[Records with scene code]
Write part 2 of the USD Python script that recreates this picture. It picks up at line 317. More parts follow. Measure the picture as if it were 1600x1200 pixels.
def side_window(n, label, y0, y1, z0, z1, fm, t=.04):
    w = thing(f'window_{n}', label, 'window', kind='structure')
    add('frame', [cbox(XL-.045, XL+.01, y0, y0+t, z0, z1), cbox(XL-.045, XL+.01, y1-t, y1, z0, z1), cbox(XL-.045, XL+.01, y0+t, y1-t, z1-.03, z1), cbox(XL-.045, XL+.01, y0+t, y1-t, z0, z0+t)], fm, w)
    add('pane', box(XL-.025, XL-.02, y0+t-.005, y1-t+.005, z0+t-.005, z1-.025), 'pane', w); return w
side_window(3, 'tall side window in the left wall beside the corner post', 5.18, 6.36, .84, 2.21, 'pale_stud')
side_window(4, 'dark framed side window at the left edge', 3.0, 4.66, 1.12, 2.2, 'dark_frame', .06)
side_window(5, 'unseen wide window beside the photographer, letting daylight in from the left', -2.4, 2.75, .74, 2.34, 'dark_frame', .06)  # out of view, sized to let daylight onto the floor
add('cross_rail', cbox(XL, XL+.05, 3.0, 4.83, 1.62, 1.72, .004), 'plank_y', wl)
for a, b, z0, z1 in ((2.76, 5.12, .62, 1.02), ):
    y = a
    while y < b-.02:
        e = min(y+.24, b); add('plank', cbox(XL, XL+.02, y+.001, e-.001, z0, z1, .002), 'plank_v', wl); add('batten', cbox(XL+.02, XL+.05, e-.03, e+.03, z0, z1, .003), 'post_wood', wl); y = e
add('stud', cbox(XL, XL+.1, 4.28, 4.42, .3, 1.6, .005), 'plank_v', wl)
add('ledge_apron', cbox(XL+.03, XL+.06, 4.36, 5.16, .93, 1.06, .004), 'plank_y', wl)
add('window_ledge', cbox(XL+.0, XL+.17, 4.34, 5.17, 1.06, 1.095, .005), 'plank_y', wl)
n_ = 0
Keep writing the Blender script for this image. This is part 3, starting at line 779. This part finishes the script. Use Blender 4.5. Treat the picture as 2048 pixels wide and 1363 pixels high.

Your instructions:
All of the entries must be quoted exactly; please include each one.

The output:
Write part 2 of the USD Python script that recreates this picture. It picks up at line 317. More parts follow. Measure the picture as if it were 1600x1200 pixels.
def side_window(n, label, y0, y1, z0, z1, fm, t=.04):
    w = thing(f'window_{n}', label, 'window', kind='structure')
    add('frame', [cbox(XL-.045, XL+.01, y0, y0+t, z0, z1), cbox(XL-.045, XL+.01, y1-t, y1, z0, z1), cbox(XL-.045, XL+.01, y0+t, y1-t, z1-.03, z1), cbox(XL-.045, XL+.01, y0+t, y1-t, z0, z0+t)], fm, w)
    add('pane', box(XL-.025, XL-.02, y0+t-.005, y1-t+.005, z0+t-.005, z1-.025), 'pane', w); return w
side_window(3, 'tall side window in the left wall beside the corner post', 5.18, 6.36, .84, 2.21, 'pale_stud')
side_window(4, 'dark framed side window at the left edge', 3.0, 4.66, 1.12, 2.2, 'dark_frame', .06)
side_window(5, 'unseen wide window beside the photographer, letting daylight in from the left', -2.4, 2.75, .74, 2.34, 'dark_frame', .06)  # out of view, sized to let daylight onto the floor
add('cross_rail', cbox(XL, XL+.05, 3.0, 4.83, 1.62, 1.72, .004), 'plank_y', wl)
for a, b, z0, z1 in ((2.76, 5.12, .62, 1.02), ):
    y = a
    while y < b-.02:
        e = min(y+.24, b); add('plank', cbox(XL, XL+.02, y+.001, e-.001, z0, z1, .002), 'plank_v', wl); add('batten', cbox(XL+.02, XL+.05, e-.03, e+.03, z0, z1, .003), 'post_wood', wl); y = e
add('stud', cbox(XL, XL+.1, 4.28, 4.42, .3, 1.6, .005), 'plank_v', wl)
add('ledge_apron', cbox(XL+.03, XL+.06, 4.36, 5.16, .93, 1.06, .004), 'plank_y', wl)
add('window_ledge', cbox(XL+.0, XL+.17, 4.34, 5.17, 1.06, 1.095, .005), 'plank_y', wl)
n_ = 0
Keep writing the Blender script for this image. This is part 3, starting at line 779. This part finishes the script. Use Blender 4.5. Treat the picture as 2048 pixels wide and 1363 pixels high.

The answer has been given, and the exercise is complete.